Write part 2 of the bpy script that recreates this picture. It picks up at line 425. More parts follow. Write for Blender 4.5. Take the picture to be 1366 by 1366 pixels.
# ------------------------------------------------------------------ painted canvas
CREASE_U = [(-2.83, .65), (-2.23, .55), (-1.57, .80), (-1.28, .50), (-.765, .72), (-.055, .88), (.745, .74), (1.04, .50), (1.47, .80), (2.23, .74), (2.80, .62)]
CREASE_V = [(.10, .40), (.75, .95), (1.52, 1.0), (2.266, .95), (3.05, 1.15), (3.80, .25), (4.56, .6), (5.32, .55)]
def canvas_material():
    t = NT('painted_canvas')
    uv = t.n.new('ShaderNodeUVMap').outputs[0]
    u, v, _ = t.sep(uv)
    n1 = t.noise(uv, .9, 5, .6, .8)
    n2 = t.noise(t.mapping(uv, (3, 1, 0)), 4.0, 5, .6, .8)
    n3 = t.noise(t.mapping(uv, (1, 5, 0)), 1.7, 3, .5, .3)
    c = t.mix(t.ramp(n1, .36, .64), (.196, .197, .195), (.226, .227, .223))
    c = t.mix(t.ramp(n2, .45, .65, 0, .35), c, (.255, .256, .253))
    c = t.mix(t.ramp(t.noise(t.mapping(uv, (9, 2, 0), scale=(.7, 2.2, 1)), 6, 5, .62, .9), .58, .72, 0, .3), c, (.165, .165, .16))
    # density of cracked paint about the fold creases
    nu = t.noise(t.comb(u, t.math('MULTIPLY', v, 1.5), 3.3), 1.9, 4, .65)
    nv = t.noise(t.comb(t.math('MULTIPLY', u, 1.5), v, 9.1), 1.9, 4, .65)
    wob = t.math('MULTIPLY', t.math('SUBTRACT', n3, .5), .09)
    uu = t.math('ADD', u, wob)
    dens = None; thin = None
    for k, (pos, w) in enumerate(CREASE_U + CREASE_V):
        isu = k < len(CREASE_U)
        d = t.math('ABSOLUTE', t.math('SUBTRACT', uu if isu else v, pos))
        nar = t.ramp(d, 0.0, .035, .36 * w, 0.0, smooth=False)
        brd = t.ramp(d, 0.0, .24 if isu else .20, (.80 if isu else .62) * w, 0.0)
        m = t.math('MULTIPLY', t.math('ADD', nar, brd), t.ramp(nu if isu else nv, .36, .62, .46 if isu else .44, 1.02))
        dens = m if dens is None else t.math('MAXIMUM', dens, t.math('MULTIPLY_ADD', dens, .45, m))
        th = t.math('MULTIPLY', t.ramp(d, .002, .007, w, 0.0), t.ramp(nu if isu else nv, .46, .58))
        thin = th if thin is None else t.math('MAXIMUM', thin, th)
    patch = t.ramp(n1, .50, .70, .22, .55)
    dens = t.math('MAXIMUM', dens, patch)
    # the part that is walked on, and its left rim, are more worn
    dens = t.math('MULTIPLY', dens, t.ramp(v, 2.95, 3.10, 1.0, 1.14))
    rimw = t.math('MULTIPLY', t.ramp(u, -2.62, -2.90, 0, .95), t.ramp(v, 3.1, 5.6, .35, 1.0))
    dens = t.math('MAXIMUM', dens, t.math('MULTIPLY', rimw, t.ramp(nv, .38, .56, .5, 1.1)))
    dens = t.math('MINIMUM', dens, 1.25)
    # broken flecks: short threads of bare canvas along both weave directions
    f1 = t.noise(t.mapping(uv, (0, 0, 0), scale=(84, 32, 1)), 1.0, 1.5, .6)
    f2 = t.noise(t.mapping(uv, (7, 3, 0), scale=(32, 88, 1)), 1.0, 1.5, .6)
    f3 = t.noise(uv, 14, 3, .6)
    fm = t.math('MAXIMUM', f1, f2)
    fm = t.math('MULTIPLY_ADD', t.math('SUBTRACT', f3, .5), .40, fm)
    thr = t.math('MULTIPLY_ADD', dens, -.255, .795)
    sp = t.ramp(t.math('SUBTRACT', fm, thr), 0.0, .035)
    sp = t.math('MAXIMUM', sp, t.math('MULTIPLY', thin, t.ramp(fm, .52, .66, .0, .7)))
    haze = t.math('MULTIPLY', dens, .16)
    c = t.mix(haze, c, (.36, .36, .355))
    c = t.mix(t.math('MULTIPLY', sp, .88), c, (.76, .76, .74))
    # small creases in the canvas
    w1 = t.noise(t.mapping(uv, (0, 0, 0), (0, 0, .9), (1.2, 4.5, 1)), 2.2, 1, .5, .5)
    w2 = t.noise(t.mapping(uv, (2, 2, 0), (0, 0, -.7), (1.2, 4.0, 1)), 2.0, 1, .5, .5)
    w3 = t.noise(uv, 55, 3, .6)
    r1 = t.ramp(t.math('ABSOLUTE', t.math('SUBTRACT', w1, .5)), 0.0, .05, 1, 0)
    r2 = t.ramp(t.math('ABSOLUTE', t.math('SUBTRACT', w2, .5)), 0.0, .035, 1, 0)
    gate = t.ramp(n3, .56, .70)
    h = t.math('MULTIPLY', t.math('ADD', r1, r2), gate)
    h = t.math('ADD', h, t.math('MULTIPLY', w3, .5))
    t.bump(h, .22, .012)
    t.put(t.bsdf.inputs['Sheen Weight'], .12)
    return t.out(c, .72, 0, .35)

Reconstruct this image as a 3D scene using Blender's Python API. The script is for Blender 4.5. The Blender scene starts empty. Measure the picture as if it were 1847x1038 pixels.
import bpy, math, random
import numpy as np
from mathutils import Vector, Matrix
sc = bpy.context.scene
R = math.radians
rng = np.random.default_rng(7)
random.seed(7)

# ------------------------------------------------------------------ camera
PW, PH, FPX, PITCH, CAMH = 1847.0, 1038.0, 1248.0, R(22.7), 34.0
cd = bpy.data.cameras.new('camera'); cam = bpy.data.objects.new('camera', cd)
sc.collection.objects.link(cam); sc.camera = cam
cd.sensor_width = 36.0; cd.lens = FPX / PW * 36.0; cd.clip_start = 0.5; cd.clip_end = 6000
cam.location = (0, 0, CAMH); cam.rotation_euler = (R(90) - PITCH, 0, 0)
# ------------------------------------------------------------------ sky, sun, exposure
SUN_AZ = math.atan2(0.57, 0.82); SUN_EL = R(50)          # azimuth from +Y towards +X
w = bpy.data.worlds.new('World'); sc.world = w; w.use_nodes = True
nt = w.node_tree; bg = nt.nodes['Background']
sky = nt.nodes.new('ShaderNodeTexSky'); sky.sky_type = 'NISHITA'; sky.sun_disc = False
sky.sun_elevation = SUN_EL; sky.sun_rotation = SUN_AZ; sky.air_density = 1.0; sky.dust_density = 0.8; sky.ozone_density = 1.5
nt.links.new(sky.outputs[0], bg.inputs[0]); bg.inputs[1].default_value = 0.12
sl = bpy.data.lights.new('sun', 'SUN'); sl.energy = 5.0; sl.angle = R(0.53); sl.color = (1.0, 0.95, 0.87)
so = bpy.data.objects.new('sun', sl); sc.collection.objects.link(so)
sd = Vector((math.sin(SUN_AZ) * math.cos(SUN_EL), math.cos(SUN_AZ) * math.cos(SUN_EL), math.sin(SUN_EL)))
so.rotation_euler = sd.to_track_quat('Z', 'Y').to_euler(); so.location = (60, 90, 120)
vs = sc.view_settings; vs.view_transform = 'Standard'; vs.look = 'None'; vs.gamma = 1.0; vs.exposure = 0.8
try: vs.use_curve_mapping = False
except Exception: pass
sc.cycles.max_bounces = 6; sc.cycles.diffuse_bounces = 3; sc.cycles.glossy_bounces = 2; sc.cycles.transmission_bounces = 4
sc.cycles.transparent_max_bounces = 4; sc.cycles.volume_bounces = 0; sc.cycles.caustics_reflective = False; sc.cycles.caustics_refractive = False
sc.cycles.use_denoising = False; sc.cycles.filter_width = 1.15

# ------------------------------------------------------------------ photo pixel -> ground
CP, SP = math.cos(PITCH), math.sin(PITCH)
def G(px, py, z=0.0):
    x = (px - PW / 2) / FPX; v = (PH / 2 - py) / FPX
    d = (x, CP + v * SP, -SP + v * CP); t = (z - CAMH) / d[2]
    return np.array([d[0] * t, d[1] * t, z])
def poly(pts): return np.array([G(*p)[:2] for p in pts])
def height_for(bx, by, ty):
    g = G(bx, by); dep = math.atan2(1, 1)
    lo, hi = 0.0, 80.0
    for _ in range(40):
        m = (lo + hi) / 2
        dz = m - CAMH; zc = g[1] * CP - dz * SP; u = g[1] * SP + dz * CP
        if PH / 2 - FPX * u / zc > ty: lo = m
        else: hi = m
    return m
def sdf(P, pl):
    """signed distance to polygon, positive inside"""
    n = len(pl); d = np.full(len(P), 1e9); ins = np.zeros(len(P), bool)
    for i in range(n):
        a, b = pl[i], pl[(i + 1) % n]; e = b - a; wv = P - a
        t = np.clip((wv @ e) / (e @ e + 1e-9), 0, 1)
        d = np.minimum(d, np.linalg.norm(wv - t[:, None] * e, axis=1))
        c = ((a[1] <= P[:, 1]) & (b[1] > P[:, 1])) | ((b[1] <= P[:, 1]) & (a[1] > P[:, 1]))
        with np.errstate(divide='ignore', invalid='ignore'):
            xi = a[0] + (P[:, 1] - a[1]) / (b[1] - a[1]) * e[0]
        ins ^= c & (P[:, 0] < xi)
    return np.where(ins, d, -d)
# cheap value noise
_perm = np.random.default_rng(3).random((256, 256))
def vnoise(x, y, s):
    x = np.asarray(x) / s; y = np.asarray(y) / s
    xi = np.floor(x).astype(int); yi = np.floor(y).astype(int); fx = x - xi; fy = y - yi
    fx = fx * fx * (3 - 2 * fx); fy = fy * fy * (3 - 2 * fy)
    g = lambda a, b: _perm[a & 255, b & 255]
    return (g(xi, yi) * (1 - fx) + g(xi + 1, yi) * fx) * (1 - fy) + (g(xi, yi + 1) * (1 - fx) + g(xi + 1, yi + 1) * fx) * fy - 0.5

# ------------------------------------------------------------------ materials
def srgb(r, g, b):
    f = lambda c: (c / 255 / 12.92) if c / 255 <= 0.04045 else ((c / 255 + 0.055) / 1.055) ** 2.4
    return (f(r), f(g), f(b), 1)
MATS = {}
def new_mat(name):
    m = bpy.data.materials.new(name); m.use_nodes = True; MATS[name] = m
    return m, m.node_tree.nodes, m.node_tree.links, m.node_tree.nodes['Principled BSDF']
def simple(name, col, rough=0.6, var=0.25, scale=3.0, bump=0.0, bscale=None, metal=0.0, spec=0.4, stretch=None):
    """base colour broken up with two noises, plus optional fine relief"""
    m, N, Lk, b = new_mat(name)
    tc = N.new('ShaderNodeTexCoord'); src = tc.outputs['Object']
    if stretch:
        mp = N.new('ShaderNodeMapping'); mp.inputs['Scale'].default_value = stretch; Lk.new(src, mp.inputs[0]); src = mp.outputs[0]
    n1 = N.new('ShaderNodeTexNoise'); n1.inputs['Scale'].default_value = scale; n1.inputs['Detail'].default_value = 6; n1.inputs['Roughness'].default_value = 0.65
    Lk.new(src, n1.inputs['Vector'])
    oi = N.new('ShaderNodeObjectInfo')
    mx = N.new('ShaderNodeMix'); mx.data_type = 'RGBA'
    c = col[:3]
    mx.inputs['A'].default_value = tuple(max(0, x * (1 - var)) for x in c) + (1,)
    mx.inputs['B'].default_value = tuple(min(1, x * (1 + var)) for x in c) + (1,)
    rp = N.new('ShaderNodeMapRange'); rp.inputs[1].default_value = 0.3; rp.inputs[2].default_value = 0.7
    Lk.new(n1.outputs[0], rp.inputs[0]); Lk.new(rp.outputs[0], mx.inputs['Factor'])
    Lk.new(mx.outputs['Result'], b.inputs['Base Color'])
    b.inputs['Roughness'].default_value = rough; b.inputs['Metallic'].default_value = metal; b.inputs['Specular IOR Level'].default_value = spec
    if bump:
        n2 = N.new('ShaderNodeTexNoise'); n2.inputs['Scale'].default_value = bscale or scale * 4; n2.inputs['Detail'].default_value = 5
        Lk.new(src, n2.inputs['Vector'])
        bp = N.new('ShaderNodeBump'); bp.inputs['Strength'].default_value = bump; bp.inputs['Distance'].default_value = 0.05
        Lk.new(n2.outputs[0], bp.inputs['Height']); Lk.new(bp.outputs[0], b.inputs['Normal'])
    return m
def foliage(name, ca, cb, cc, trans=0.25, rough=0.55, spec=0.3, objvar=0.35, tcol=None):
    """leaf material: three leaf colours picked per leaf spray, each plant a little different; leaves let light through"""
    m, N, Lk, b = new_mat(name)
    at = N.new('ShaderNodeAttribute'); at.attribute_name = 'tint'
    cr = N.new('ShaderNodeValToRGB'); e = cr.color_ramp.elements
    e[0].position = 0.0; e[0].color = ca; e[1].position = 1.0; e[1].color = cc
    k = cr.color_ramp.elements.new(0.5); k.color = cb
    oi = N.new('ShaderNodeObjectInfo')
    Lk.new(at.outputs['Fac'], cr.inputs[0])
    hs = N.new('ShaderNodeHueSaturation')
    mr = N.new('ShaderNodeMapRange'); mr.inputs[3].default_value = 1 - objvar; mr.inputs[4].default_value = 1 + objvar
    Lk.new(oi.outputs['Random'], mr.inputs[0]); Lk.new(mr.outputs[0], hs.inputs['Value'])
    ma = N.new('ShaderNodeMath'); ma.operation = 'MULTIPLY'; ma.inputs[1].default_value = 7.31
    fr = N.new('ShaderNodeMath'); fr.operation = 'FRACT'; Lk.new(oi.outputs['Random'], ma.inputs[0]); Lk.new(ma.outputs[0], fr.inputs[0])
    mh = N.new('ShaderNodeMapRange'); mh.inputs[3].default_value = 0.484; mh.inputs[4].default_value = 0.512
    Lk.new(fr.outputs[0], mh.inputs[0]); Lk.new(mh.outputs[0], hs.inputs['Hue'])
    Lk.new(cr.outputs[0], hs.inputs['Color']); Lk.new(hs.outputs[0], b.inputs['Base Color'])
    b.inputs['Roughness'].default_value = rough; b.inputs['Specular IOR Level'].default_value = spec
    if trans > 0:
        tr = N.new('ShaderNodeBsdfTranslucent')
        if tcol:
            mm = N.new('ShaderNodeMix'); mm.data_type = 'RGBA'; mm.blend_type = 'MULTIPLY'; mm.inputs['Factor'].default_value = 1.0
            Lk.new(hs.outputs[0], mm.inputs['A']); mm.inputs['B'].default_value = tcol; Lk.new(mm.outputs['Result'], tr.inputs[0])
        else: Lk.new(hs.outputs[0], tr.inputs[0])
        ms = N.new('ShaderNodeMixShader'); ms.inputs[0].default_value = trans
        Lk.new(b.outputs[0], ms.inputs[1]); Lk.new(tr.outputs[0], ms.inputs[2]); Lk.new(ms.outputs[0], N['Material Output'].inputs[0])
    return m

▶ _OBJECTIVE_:
Nothing but the lines from the one with "Reconstruct this image" through the one with "random.seed(7)" should be repeated, and each exactly.

▶ _THE ANSWER_:
Reconstruct this image as a 3D scene using Blender's Python API. The script is for Blender 4.5. The Blender scene starts empty. Measure the picture as if it were 1847x1038 pixels.
import bpy, math, random
import numpy as np
from mathutils import Vector, Matrix
sc = bpy.context.scene
R = math.radians
rng = np.random.default_rng(7)
random.seed(7)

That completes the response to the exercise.